Review: But You Did Not Come Back by Marceline Loridan-Ivens


I admit to judging books by their covers, but even more so, I judge them by their titles. I was haunted by But You Did Not Come Back even before I cracked its spine. As its title suggests, this tiny but powerful memoir is a painful testimony. It recalls Marceline Loridan-Ivens unimaginable experiences as a 15-year-old who was separated from her beloved father after they were arrested in France. He was sent to Auschwitz. She was sent to Birkenau. Only she returned.

I've read other Holocaust memoirs, but what makes But You Did Not Come Back truly unique is that it's written in the form of a letter to Loridan-Ivens' father, not only about her experiences during the Holocaust, but also about how his death followed her through every stage of her life, including influencing her work as a documentary filmmaker.

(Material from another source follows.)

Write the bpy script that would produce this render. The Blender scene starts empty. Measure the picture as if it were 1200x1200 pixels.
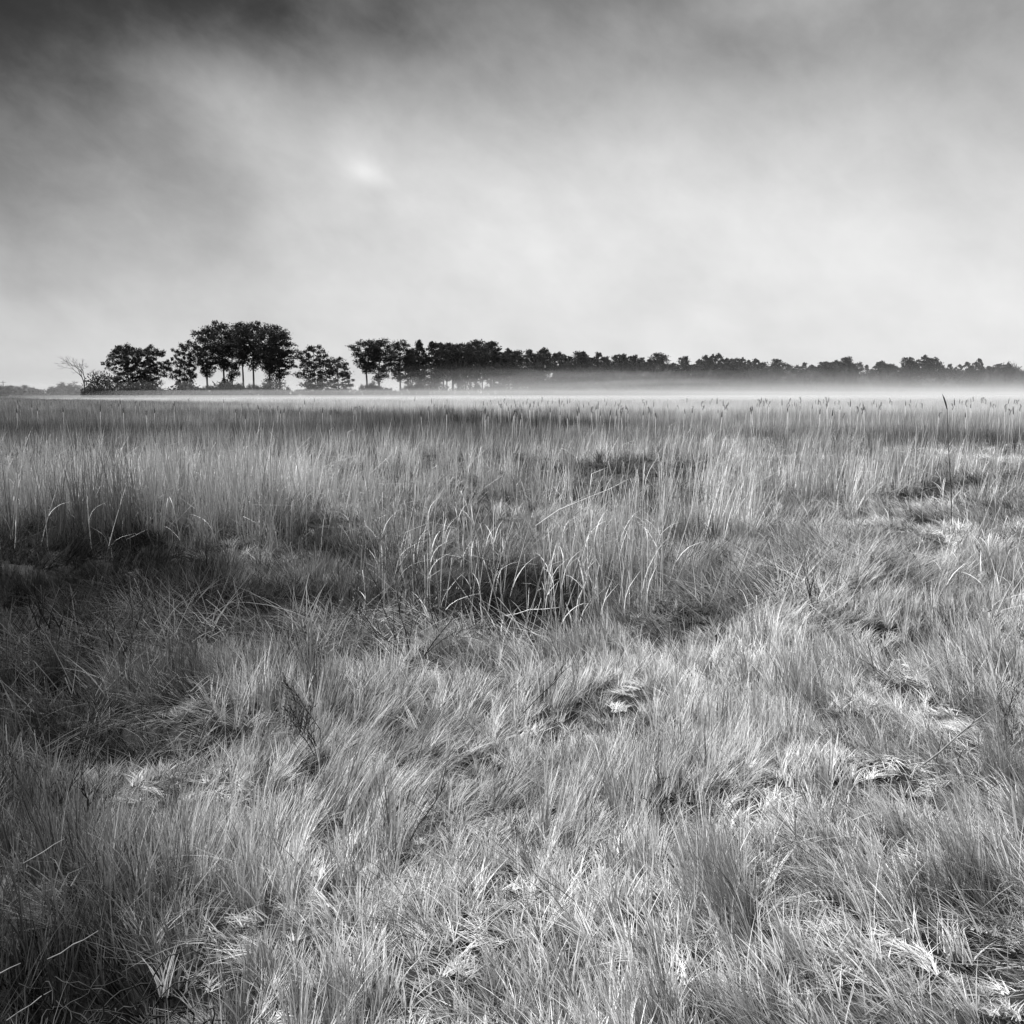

"I lived because you wanted me to live," Loridan-Ivens writes near the end of her memoir. "But I've lived the way I learned to back there, taking one day at a time. And there were some beautiful days, in spite of everything. Writing to you has helped me."
Reminiscent of Joan Didion's The Year of Magical Thinking, But You Did Not Come Back is not a testament of hope. It's unsentimental, grating, and difficult to read, because even though she's close to 90, Loridan-Ivens' pain is tangible. From its first page, it's clear that But You Did Not Come Back isn't going to brim with optimism.